Ritratto di giovane gentiluomo

Portrait of a Young Man, or Portrait of a Gentleman in His Study

Lorenzo Lotto

Author
Lorenzo Lotto
Venezia, 1480 c. - Loreto, 1556
Title
Portrait of a Young Man, or Portrait of a Gentleman in His Study
Catalogue
912
Support
Canvas, 97 x 110 cm
Provenance
Purchased 1930
Hall
Hall IX

Identified as a work by Lorenzo Lotto in 1923 by Lucio Coletti, who saw it in the official sitting room of a Treviso palazzo belonging to the Rovero counts, it was bought by the state in 1930 from Edoardo Rovero, the last descendent of the Treviso lineage. A famous example of Lotto’s portraiture of the years he spent in Venice (1525–1533), it is generally dated to the very end of the 1520s, just around the time of the 1527 Portrait of Andrea Odoni at Hampton Court and the Portrait of a Woman Inspired by Lucretia at the National Gallery of London. This portrait shares with the latter two its horizontal format (which was decidedly unusual for the portraiture of the time), the relaxed nature of the pose and the naturalness with which the subject is depicted in three-quarter form, the analytical gusto with which the clothes are represented, along with the sense of the material quality of the objects. It is these aspects that differentiate Lotto’s portraiture from that of Titian, along with his cold chromatism and the use of an oblique light.

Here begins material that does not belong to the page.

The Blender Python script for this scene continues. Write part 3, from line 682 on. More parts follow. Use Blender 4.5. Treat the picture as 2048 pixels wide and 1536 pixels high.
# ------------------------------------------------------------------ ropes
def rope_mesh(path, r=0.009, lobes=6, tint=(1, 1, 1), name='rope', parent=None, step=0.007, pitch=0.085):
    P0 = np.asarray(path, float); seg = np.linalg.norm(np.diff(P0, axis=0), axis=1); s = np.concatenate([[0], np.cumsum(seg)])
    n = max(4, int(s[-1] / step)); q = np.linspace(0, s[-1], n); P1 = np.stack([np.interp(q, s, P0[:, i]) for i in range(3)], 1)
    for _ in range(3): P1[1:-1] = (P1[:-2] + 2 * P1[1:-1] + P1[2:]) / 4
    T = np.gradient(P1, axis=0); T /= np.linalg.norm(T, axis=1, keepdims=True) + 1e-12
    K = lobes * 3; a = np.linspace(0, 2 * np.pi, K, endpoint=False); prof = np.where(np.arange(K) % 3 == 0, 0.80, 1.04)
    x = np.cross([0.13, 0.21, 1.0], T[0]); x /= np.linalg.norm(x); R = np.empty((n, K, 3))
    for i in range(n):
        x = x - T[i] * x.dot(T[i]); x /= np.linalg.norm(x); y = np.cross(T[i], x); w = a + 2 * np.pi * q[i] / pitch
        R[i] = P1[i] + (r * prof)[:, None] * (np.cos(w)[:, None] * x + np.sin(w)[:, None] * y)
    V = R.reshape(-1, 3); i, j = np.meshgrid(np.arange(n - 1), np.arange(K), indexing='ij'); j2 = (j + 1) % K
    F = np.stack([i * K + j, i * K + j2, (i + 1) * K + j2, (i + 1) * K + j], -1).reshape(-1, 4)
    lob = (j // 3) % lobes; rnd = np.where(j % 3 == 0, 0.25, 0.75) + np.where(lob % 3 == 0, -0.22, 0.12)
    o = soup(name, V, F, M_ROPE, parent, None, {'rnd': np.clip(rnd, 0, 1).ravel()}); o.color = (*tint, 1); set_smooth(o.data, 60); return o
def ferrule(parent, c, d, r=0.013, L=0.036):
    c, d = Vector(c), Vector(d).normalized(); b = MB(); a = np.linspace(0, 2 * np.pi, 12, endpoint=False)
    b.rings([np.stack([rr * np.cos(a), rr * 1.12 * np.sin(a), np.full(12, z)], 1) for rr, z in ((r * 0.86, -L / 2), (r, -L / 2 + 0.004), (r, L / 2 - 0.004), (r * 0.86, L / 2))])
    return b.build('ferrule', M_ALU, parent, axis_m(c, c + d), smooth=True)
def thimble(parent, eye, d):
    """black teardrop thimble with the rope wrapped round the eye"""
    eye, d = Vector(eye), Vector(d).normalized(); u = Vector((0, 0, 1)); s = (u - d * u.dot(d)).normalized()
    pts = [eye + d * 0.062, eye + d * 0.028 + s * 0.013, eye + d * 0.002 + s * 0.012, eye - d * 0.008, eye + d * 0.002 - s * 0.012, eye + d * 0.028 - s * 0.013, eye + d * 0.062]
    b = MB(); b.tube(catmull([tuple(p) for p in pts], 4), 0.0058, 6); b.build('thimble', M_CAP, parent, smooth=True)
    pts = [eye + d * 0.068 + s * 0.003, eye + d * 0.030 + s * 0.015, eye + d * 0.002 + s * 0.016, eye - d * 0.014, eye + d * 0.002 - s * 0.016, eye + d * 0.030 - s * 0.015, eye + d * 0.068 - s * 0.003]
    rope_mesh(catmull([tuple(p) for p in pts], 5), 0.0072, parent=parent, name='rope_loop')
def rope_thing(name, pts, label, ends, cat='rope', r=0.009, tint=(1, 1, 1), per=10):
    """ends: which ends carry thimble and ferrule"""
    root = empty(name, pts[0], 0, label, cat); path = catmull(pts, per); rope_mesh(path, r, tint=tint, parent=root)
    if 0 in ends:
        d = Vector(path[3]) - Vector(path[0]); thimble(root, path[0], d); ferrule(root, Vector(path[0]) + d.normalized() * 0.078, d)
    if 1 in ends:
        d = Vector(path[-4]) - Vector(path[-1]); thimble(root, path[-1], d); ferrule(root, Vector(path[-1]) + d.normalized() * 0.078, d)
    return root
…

The young man, dressed in an elegant, elaborate dark suit is shown standing while he leans against a large table viewed side-on and leafs through a large book with a mournful expression. The volume might be a family book recording important events or, more probably, an accounts ledger where income and outcome, debits and credits, are laid out in two columns. In both of these interpretations, however, we have an object that represents the adult life and concrete commitments of the young man portrayed as he manages his family’s affairs. The book is therefore in contrast with the idleness and pleasures of youth, symbolised by the lute and hunting horn in the background. The elements in the foreground are also clearly imbued with symbolic resonance: the rose petals, the ring, the letters, and the woman’s shawl are all allusions, perhaps, to a love that has either come to an end or been hindered. Even the green lizard, in antiquity the symbol of death and rebirth, might refer to the controlling of passions in that it is a cold-blooded animal.